Thursday, August 08, 2019

Throwing Out the Past


When not working in the yard or cleaning my home office during the short break that I have before fall semester classes start, I have been reading four years of a journal that I kept between 1980 and 1984.

My entries initially focused on the poetry that I was writing for some of my classes. At that time, I focused on ideas more than sensory perceptions in my poems. I was also fixated on line length in my poems and altered my language to fit the length of the line, not recognizing that my foremost aim should be clarity. One of my teachers, a visiting poet with whom I took a short tutorial during my last semester of college, recommended that I become conscious of an audience when I write. That awareness would have made my writing more accessible and would have allowed me to worry less about form. Making the transition at that time was difficult to achieve. My entries sometimes reflected my anger at my teachers and classmates for not recognizing what I was attempting to achieve in my poems.

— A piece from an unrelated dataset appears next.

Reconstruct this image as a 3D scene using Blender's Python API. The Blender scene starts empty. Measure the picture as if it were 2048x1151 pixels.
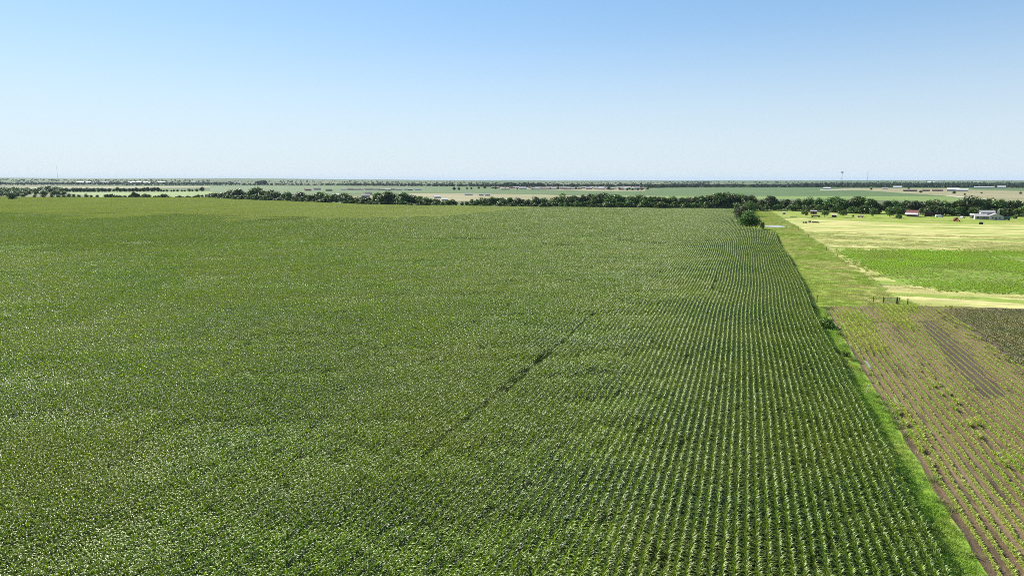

After I finally finished my undergraduate degree, I started to record my job search efforts. Although Wichita, where I was living at the time, had a bus system, it wasn’t convenient or readily accessible. My job efforts were hampered by not having a vehicle. It would have been so much easier finding even a temporary job if I had had access to a car. I probably wouldn’t have lived in the city if I had had a choice. The noise from barking dogs and neighbors in the same apartment building often made sleeping difficult.

There was a marked difference in the entries I was writing during my job search. My entries became much more descriptive as I recorded my employment search and my observations. Not having any family nearby and having very few friends, I often wrote much more in my journal during holidays, often recording things that I had done when I was much younger.

Later, these entries described my move to Connecticut, where I temporarily lived with my sister before I moved to Hartford and earned a living of sorts by proofreading and substitute teaching. Several of the last four or five blue books described my relations with a woman I had met at work.

Overall, while sometimes painful to read, these blue books record how I apprenticed myself to language. I had written plenty of essays in college. Even so, it took this regular habit of writing for myself before I became comfortable with my writing voice. In retrospect, it wasn’t important what I wrote; it was more important that I gained practice in using language.